Monica va ogni anno in Cina e ci rimane per vari mesi, organizzando due mostre l’anno. Lo stato «dell’arte» in Cina? «La maggior parte degli artisti, come ovunque, è cortigiana. Ma ci sono le eccezioni, che valgono e hanno qualcosa da dire. E molti artisti incominciano ad interessarsi dell’arte tradizionale. Dal ’49 agli anni ’90 l’arte in Cina era stata osteggiata. E poi si è occidentalizzata. Il rischio oggi è quello del nazionalismo. La Cina avverte, dopo molto tempo, di essere ritornata ad essere una potenza. E la cosa è pericolosa, impedisce alla gente di imparare».
Lei allo spazio Mo Art promuove anche artisti europei e italiani. Tempo fa era toccato alla straordinaria artista, ed essere umano eccezionale, Caterina Marinelli , la trentina che con le mani può plasmare nella creta, anche in pochi minuti, la figura di un cane che porta negli occhi l’intera anima, e nelle torsioni del corpo il dolore. O l’amore assoluto.

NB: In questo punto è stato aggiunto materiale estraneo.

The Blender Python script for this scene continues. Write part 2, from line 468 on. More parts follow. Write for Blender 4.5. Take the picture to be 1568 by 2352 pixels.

In questo periodo il Mo espone il pittore marchigiano Mirco Tarsi , assieme ad un fotografo cinese. «Si tratta di dialoghi mirati, i due ad esempio, usano il bianco e nero…». Il nuovo spazio culturale è sempre aperto e si pone anche come residenza di artisti.
Monica Dematté, che armeggia per noi col tè cinese, è appena rientrata dalla Cina e vi tornerà ad ottobre per una nuova mostra.
Si è fatta donna la ragazza che partì negli anni ’80 per la Cina. Ma è rimasta libera. Quando non pensa e non scrive d’arte, cammina, qui come in Cina pratica il trekking. Come è nato il Mo Art? «Da un grande, deciso atto di volontà di due cugini, Xing Peijun e Shen Weifeng e dall’impegnativo e coraggioso investimento di quest’ultimo… Una sera di maggio del 2014 approdai alla porta d’entrata, in ferro e fui introdotta nel grande spazio, nel giardino illuminato e pieno di alberi, nella casa e addirittura in quella che mi hanno presentato come la mia stanza. Grande emozione, una sorpresa rara».